Maria. We will call her name Maria to protect her identity in the telling of this story written by Sean Warren – Pastor of Community Engagement + Guest Services.

This morning we opened the summer cooling station here at the church and our guests started trickling in. Some are dropped off, others own not so gently used cars, and of course there are those who just come by foot. Maria came in leaving her car/home in the parking lot. When she walked in, she was warmly greeted by our church staff and the staff of the Salvation Army….greeted by name. (Something you don’t often think about, but many people experiencing homelessness don’t have someone to call them by name.)

“How you doing Maria?”
“I am blessed!” (Maria has just completed a night shift as a roaming fill in for a local gas station chain.)

As Maria entered the room she looked through a small rack of t-shirts that are free for the taking. Her eyes spied the “I love the 80’s” shirt and a big smile came over her face.

“That’s when I was a teenager!”

Maria takes the slightly smaller shirt then she should actually wear and starts to stretch it out. I ask what kind of music did she listen to back in the day, and she is quick to say Madonna, Cindy Lauper, Duran Duran, Michael Jackson….etc. She then makes a statement about Michael Jackson.

”I think he must have been abused as a child. Growing up on the road. No one looking out for him…I think that is why he must have done some of the things he did.”

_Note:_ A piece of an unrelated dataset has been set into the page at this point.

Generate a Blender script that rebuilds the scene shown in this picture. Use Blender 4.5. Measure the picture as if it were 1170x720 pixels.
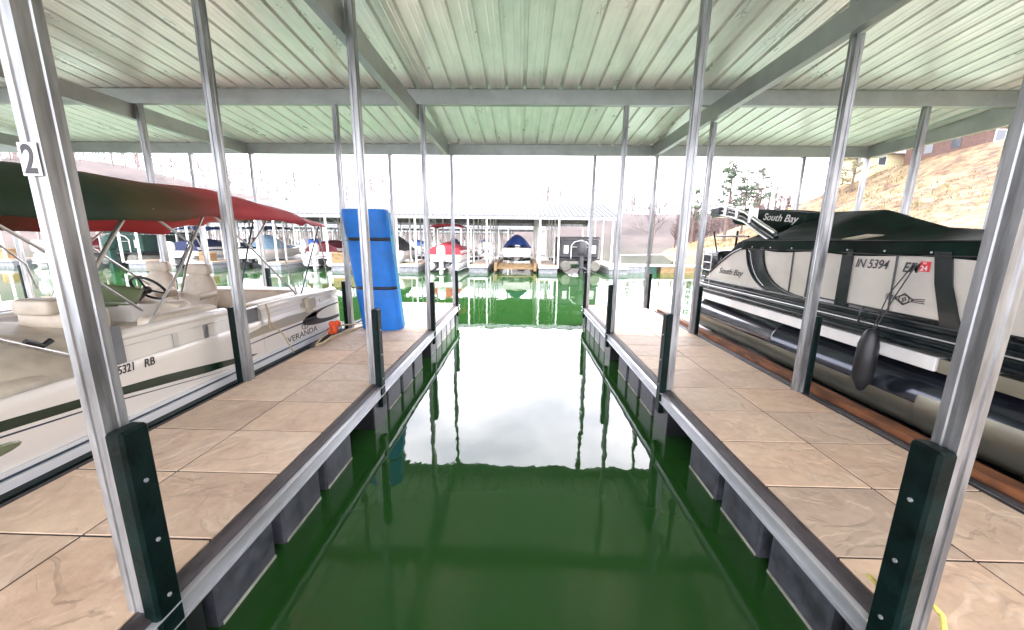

I nodded in agreement, and said, “Yep, there was definitely something wrong there.”

Then she says, with the volume of her voice dropping, “I too was abused. It wasn’t by my father, he died when I was three. It was by my mom’s boyfriend. I was four.”

Not anticipating such a quick and brutally transparent statement, all I could say was,
“I am so sorry Maria, that shouldn’t have ever happened to you.”
Maria gently nodded her head in agreement.

Then for the next fifteen minutes, Maria became a stream of consciousness laying out before me the road that has brought her to this cooling station. Her mom and dad legally came over the boarder for work when she was very little, but her father died and her mother was left to scramble with her children. One aunt took her oldest sister, and she and her smaller sister went with mom.

“My mom didn’t really marry this guy. I don’t know if she really loved him, I just think that she didn’t want to be alone.”

It also went through my mind that it was a move of survival…no money, a different country, no family around, what do you do? At least that guy gave them shelter and food. But that man was also a predator. And a young Maria was powerless.

Maria then talked about how she cared for her younger sister and protected her. She said her mother had to work multiple jobs, so she was the mother of her sister. She said,

“When I was thirteen I told my sister about Jesus, and she became a Christian. She still thanks me to this day for telling her about Jesus when we are on the phone.”

She turns her head and starts to wipe tears that are coming down her face. I ask if she ever gets to see her sister. She said no, she lives very far away. When I asked her about her own family, she stated that she has three children. One son used drugs and became schizophrenic. She doesn’t know where he is, he too is homeless somewhere. She has another daughter who is married with two children and one on the way but they had to move into temporary housing. She then stated, I could never live with them, they need to have their own lives, and I don’t want to be a burden to them. She then tells me of her last daughter, who somehow became a nurse. She only occasionally talks to her…she says,

“I call her and say, ‘Baby I love you so much, I’m proud of you.’ She tells me she loves me too, but she is really busy, and we don’t have time to talk.”

My heart feels the pain of the daughter….she is glad she escaped, she doesn’t know what to talk about, but she loves her mother. Maria stated that she did some drugs years ago, and did time in prison. She then said,

“I don’t know why, I’ve just been so angry over the years.”

Maria then begins to quote scripture and talks about life choices. She states that she wishes more people around her would change their life by accepting Jesus…and then she talks about how life is so good for her, and how blessed she is.

I told her Jesus has this cot for her, this food, and cool space for her to rest today.
She continued to talk about how blessed she was…

I believe Maria is an example of the complexity of one person’s story. Multiple cultures, languages, death, abandonment, abuse, vulnerability, missing family, ambiguity, anger, addiction, incarceration, motherhood, hard working, sacrifice, loss, hope in despair, perseverance, fear and the struggle to be seen or heard.

If we could only have magical sunglasses to see things as they really are, the ability to know the true context of the soul standing before us, I am confident our hearts would break, our compassion would flow, and the desire to do more would increase. We would recognize this it is infinity more complex then the headline or sound bite….it’s a human that needs hope.

Recently I read this quote.

“People don’t walk around with signs. But everyone’s struggling with something. When we are mindful of this, we are gentler with others. When we forget this, we abandon our humanity.”

Matthew Kelly – Life is Messy

God, make us into the compassionate humans we need to be.